>>>>

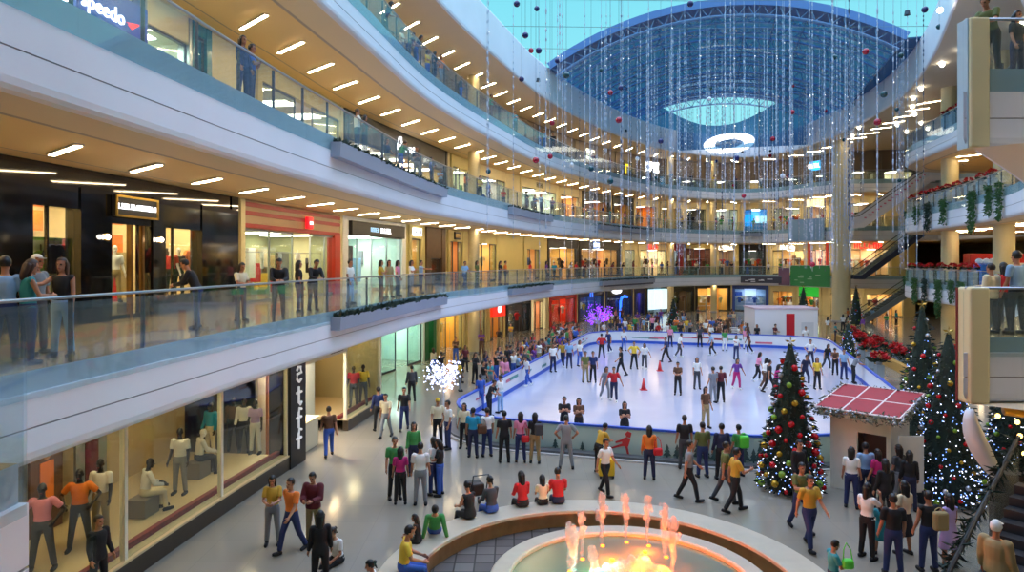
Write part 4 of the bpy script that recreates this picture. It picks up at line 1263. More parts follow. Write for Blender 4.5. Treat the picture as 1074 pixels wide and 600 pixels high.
def shop(L, pxa, pxb, desc, pier=M_CREAM, band=M_CREAM, hh=.9, sign=None, scol=None, sbox=None, inner=(226, 206, 160), power=6.0, lampcol=(255, 241, 222), goods=('garment',), cols=('white', 'red', 'blue', 'black'),
         ng=5, door=.5, depth=3.6, path=None, pw=.35, H=None, size=.5, frame=M_DSTEEL, mull=3, srange=None, shelves=True, xs=1.0, shear=0, sdx=0.0, lampz=None):
    P = path or WALLP[5.0]
    if srange: sa, sb = srange
    else: sa, sb = P.s_at_px(pxa), P.s_at_px(pxb)
    if path is None: COVER[L].append((sa, sb))
    A, B = P.at(sa)[0], P.at(sb)[0]
    d = B-A; w = d.length; c = (A+B)/2; a = math.atan2(d.y, d.x)
    zf, zc = ZF[L], ZC[L]
    h = (zc-zf-.01) if H is None else H
    t = thing('storefront', desc, 'shop', (c.x, c.y, zf), a, None)
    hw = w/2
    bm = BM()
    mobj('pier', bbox(-hw, -hw+pw, -.12, .3, 0, h), pier, t); mobj('pier', bbox(hw-pw, hw, -.12, .3, 0, h), pier, t)
    mobj('header', bbox(-hw+pw, hw-pw, -.08, .25, h-hh, h), band, t)
    ow = hw-pw; oh = h-hh
    # frame with mullions and panes, an open doorway
    dw = min(1.8, ow*.8) if door is not None else 0
    dc = (-ow + 2*ow*door) if door is not None else 0
    spans = [(-ow, ow)] if door is None else [(-ow, max(-ow, dc-dw/2)), (min(ow, dc+dw/2), ow)]
    bm = BM()
    for x0, x1 in spans:
        if x1-x0 < .25: continue
        box(bm, x0, x1, .0, .08, 0, .12); box(bm, x0, x1, .0, .08, oh-.08, oh)
        nn = max(1, int((x1-x0)/1.6))
        for i in range(nn+1):
            x = x0 + (x1-x0)*i/nn; box(bm, max(x0, x-.03), min(x1, x+.03), 0, .08, .12, oh-.08)
        mobj('window_pane', box(BM(), x0+.02, x1-.02, .035, .045, .12, oh-.08), M_SGLASS, t)
    if len(bm.verts): mobj('window_frame', bm, frame, t)
    else: bm.free()
    im = mat('shop_wall_%d_%d_%d' % inner, inner, .7, noise=.06, nscale=1.5)
    bm = BM(); box(bm, -hw+.02, hw-.02, depth, depth+.08, 0, h); mobj('back_wall', bm, im, t)
    bm = BM(); box(bm, -hw+.02, -hw+.08, .3, depth, 0, h); mobj('side_wall', bm, im, t)
    bm = BM(); box(bm, hw-.08, hw-.02, .3, depth, 0, h); mobj('side_wall', bm, im, t)
    lz = (oh-.02 if oh < h-.3 else h-.3) if lampz is None else lampz
    bm = BM(); box(bm, -hw+.08, hw-.08, .26, depth, lz+.06, lz+.12); mobj('inner_ceiling', bm, im, t)
    lm = mat('shop_lamp_%d_%d_%d_%d' % (lampcol + (int(power*10),)), lampcol, .5, emit=power*1.25)
    nl = max(1, int(w/2.5))
    for i in range(nl):
        x = -hw + w*(i+.5)/nl
        mobj('ceiling_lamp_panel', box(BM(), x-.5, x+.5, .7, depth-.6, lz+.02, lz+.058), lm, t)
    if shelves:
        bm = BM()
        for z in (.5, 1.0, 1.5, 2.0):
            if z < oh-.5: box(bm, -ow+.2, ow-.2, depth-.4, depth, z, z+.03)
        for i in range(max(2, int(w/1.5))+1):
            x = -ow+.2 + (2*ow-.4)*i/max(2, int(w/1.5)); box(bm, x-.02, x+.02, depth-.38, depth, 0, min(oh-.4, 2.05))
        mobj('wall_shelf', bm, M_WHITE, t)
    if ng:
        r2 = random.Random(int(pxa)*3+L)
        for i in range(max(2, min(9, int(w*1.1)))):
            x = r2.uniform(-ow+.3, ow-.3); z = r2.uniform(1.1, max(1.3, oh-.9)); sx_, sz_ = r2.uniform(.15, .5), r2.uniform(.12, .45)
            mobj('wall_poster', box(BM(), x-sx_, x+sx_, depth-.47-.02*i, depth-.45-.02*i, z-sz_, z+sz_), cmat(r2.choice(tuple(cols)+('cream', 'brown', 'dark grey', 'white'))), t)
    M = Matrix.Translation((c.x, c.y, zf)) @ Matrix.Rotation(a, 4, 'Z')
    rnd = random.Random(int(pxa)*7+L)
    if sbox is not None:
        sw = (len(sign or 'xxxx')*.36*size*xs + .5) if sign else 1.6
        sw = min(sw/2, ow)
        mobj('sign_box', bbox(sdx-sw, sdx+sw, -.2, -.081, h-hh*.5-size*.75, h-hh*.5+size*.75, .02), sbox, t)
    if sign:
        marks(t, (sdx, -.215 if sbox is not None else -.10, h-hh*.5), len(sign), size, scol, int(pxa))
    for i in range(ng):
        k = goods[i % len(goods)]; cc = cols[i % len(cols)]
        x = -ow + .35 + (2*ow-.7)*(i+.5)/ng + rnd.uniform(-.1, .1)
        lv = {'garment': (.95, .85), 'stack': (1.03, 1.0), 'bag': (1.53, 1.0), 'shoe': (1.53, 1.0)}[k]
        z = lv[0] if k != 'garment' else rnd.choice((1.1, 1.35))
        y = depth-.22 if k != 'garment' else rnd.uniform(.9, 1.5)
        lab = '%s %s, %s from left in the %s' % (cc, {'garment': 'garment', 'stack': 'folded pile', 'bag': 'handbag', 'shoe': 'shoe'}[k], nth(i), SHORT(desc))
        put_goods(k, M, x, y, z, cc, lab, 'goods in the ' + SHORT(desc), 1.25 if k != 'garment' else 1.1, rnd.uniform(-.5, .5))
        if k == 'garment':
            pass
    if 'garment' in goods and ng:
        gx = [(-ow+.35+(2*ow-.7)*(i+.5)/ng) for i in range(ng) if goods[i % len(goods)] == 'garment']
        bm = BM()
        x0, x1 = min(gx)-.5, max(gx)+.5
        x0 = max(x0, -ow+.1); x1 = min(x1, ow-.1)
        for y in (.9, 1.5):
            tube(bm, (x0, y, 2.1), (x1, y, 2.1), .015, None, 5)
            tube(bm, (x0, y, 0), (x0, y, 2.1), .015, None, 5); tube(bm, (x1, y, 0), (x1, y, 2.1), .015, None, 5)
        mobj('clothes_rail', bm, M_STEEL, t)
    return t, M, ow, h
def SHORT(d):
    return d if len(d.split()) <= 7 else ' '.join(d.split()[:7])
WHT = mat('sign_white_light', (250, 250, 255), .5, emit=2.2)
REDL = mat('sign_red_light', (236, 30, 40), .5, emit=1.6)
BLUEL = mat('sign_blue_light', (40, 100, 255), .5, emit=2.0)
GOLD = mat('sign_gold_frame', (196, 160, 70), .3, .8)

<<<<

## WHAT IS NEEDED
Write the material out again exactly as it appears, dropping the pictures.

## EXERCISE RESULT
Write part 4 of the bpy script that recreates this picture. It picks up at line 1263. More parts follow. Write for Blender 4.5. Treat the picture as 1074 pixels wide and 600 pixels high.
def shop(L, pxa, pxb, desc, pier=M_CREAM, band=M_CREAM, hh=.9, sign=None, scol=None, sbox=None, inner=(226, 206, 160), power=6.0, lampcol=(255, 241, 222), goods=('garment',), cols=('white', 'red', 'blue', 'black'),
         ng=5, door=.5, depth=3.6, path=None, pw=.35, H=None, size=.5, frame=M_DSTEEL, mull=3, srange=None, shelves=True, xs=1.0, shear=0, sdx=0.0, lampz=None):
    P = path or WALLP[5.0]
    if srange: sa, sb = srange
    else: sa, sb = P.s_at_px(pxa), P.s_at_px(pxb)
    if path is None: COVER[L].append((sa, sb))
    A, B = P.at(sa)[0], P.at(sb)[0]
    d = B-A; w = d.length; c = (A+B)/2; a = math.atan2(d.y, d.x)
    zf, zc = ZF[L], ZC[L]
    h = (zc-zf-.01) if H is None else H
    t = thing('storefront', desc, 'shop', (c.x, c.y, zf), a, None)
    hw = w/2
    bm = BM()
    mobj('pier', bbox(-hw, -hw+pw, -.12, .3, 0, h), pier, t); mobj('pier', bbox(hw-pw, hw, -.12, .3, 0, h), pier, t)
    mobj('header', bbox(-hw+pw, hw-pw, -.08, .25, h-hh, h), band, t)
    ow = hw-pw; oh = h-hh
    # frame with mullions and panes, an open doorway
    dw = min(1.8, ow*.8) if door is not None else 0
    dc = (-ow + 2*ow*door) if door is not None else 0
    spans = [(-ow, ow)] if door is None else [(-ow, max(-ow, dc-dw/2)), (min(ow, dc+dw/2), ow)]
    bm = BM()
    for x0, x1 in spans:
        if x1-x0 < .25: continue
        box(bm, x0, x1, .0, .08, 0, .12); box(bm, x0, x1, .0, .08, oh-.08, oh)
        nn = max(1, int((x1-x0)/1.6))
        for i in range(nn+1):
            x = x0 + (x1-x0)*i/nn; box(bm, max(x0, x-.03), min(x1, x+.03), 0, .08, .12, oh-.08)
        mobj('window_pane', box(BM(), x0+.02, x1-.02, .035, .045, .12, oh-.08), M_SGLASS, t)
    if len(bm.verts): mobj('window_frame', bm, frame, t)
    else: bm.free()
    im = mat('shop_wall_%d_%d_%d' % inner, inner, .7, noise=.06, nscale=1.5)
    bm = BM(); box(bm, -hw+.02, hw-.02, depth, depth+.08, 0, h); mobj('back_wall', bm, im, t)
    bm = BM(); box(bm, -hw+.02, -hw+.08, .3, depth, 0, h); mobj('side_wall', bm, im, t)
    bm = BM(); box(bm, hw-.08, hw-.02, .3, depth, 0, h); mobj('side_wall', bm, im, t)
    lz = (oh-.02 if oh < h-.3 else h-.3) if lampz is None else lampz
    bm = BM(); box(bm, -hw+.08, hw-.08, .26, depth, lz+.06, lz+.12); mobj('inner_ceiling', bm, im, t)
    lm = mat('shop_lamp_%d_%d_%d_%d' % (lampcol + (int(power*10),)), lampcol, .5, emit=power*1.25)
    nl = max(1, int(w/2.5))
    for i in range(nl):
        x = -hw + w*(i+.5)/nl
        mobj('ceiling_lamp_panel', box(BM(), x-.5, x+.5, .7, depth-.6, lz+.02, lz+.058), lm, t)
    if shelves:
        bm = BM()
        for z in (.5, 1.0, 1.5, 2.0):
            if z < oh-.5: box(bm, -ow+.2, ow-.2, depth-.4, depth, z, z+.03)
        for i in range(max(2, int(w/1.5))+1):
            x = -ow+.2 + (2*ow-.4)*i/max(2, int(w/1.5)); box(bm, x-.02, x+.02, depth-.38, depth, 0, min(oh-.4, 2.05))
        mobj('wall_shelf', bm, M_WHITE, t)
    if ng:
        r2 = random.Random(int(pxa)*3+L)
        for i in range(max(2, min(9, int(w*1.1)))):
            x = r2.uniform(-ow+.3, ow-.3); z = r2.uniform(1.1, max(1.3, oh-.9)); sx_, sz_ = r2.uniform(.15, .5), r2.uniform(.12, .45)
            mobj('wall_poster', box(BM(), x-sx_, x+sx_, depth-.47-.02*i, depth-.45-.02*i, z-sz_, z+sz_), cmat(r2.choice(tuple(cols)+('cream', 'brown', 'dark grey', 'white'))), t)
    M = Matrix.Translation((c.x, c.y, zf)) @ Matrix.Rotation(a, 4, 'Z')
    rnd = random.Random(int(pxa)*7+L)
    if sbox is not None:
        sw = (len(sign or 'xxxx')*.36*size*xs + .5) if sign else 1.6
        sw = min(sw/2, ow)
        mobj('sign_box', bbox(sdx-sw, sdx+sw, -.2, -.081, h-hh*.5-size*.75, h-hh*.5+size*.75, .02), sbox, t)
    if sign:
        marks(t, (sdx, -.215 if sbox is not None else -.10, h-hh*.5), len(sign), size, scol, int(pxa))
    for i in range(ng):
        k = goods[i % len(goods)]; cc = cols[i % len(cols)]
        x = -ow + .35 + (2*ow-.7)*(i+.5)/ng + rnd.uniform(-.1, .1)
        lv = {'garment': (.95, .85), 'stack': (1.03, 1.0), 'bag': (1.53, 1.0), 'shoe': (1.53, 1.0)}[k]
        z = lv[0] if k != 'garment' else rnd.choice((1.1, 1.35))
        y = depth-.22 if k != 'garment' else rnd.uniform(.9, 1.5)
        lab = '%s %s, %s from left in the %s' % (cc, {'garment': 'garment', 'stack': 'folded pile', 'bag': 'handbag', 'shoe': 'shoe'}[k], nth(i), SHORT(desc))
        put_goods(k, M, x, y, z, cc, lab, 'goods in the ' + SHORT(desc), 1.25 if k != 'garment' else 1.1, rnd.uniform(-.5, .5))
        if k == 'garment':
            pass
    if 'garment' in goods and ng:
        gx = [(-ow+.35+(2*ow-.7)*(i+.5)/ng) for i in range(ng) if goods[i % len(goods)] == 'garment']
        bm = BM()
        x0, x1 = min(gx)-.5, max(gx)+.5
        x0 = max(x0, -ow+.1); x1 = min(x1, ow-.1)
        for y in (.9, 1.5):
            tube(bm, (x0, y, 2.1), (x1, y, 2.1), .015, None, 5)
            tube(bm, (x0, y, 0), (x0, y, 2.1), .015, None, 5); tube(bm, (x1, y, 0), (x1, y, 2.1), .015, None, 5)
        mobj('clothes_rail', bm, M_STEEL, t)
    return t, M, ow, h
def SHORT(d):
    return d if len(d.split()) <= 7 else ' '.join(d.split()[:7])
WHT = mat('sign_white_light', (250, 250, 255), .5, emit=2.2)
REDL = mat('sign_red_light', (236, 30, 40), .5, emit=1.6)
BLUEL = mat('sign_blue_light', (40, 100, 255), .5, emit=2.0)
GOLD = mat('sign_gold_frame', (196, 160, 70), .3, .8)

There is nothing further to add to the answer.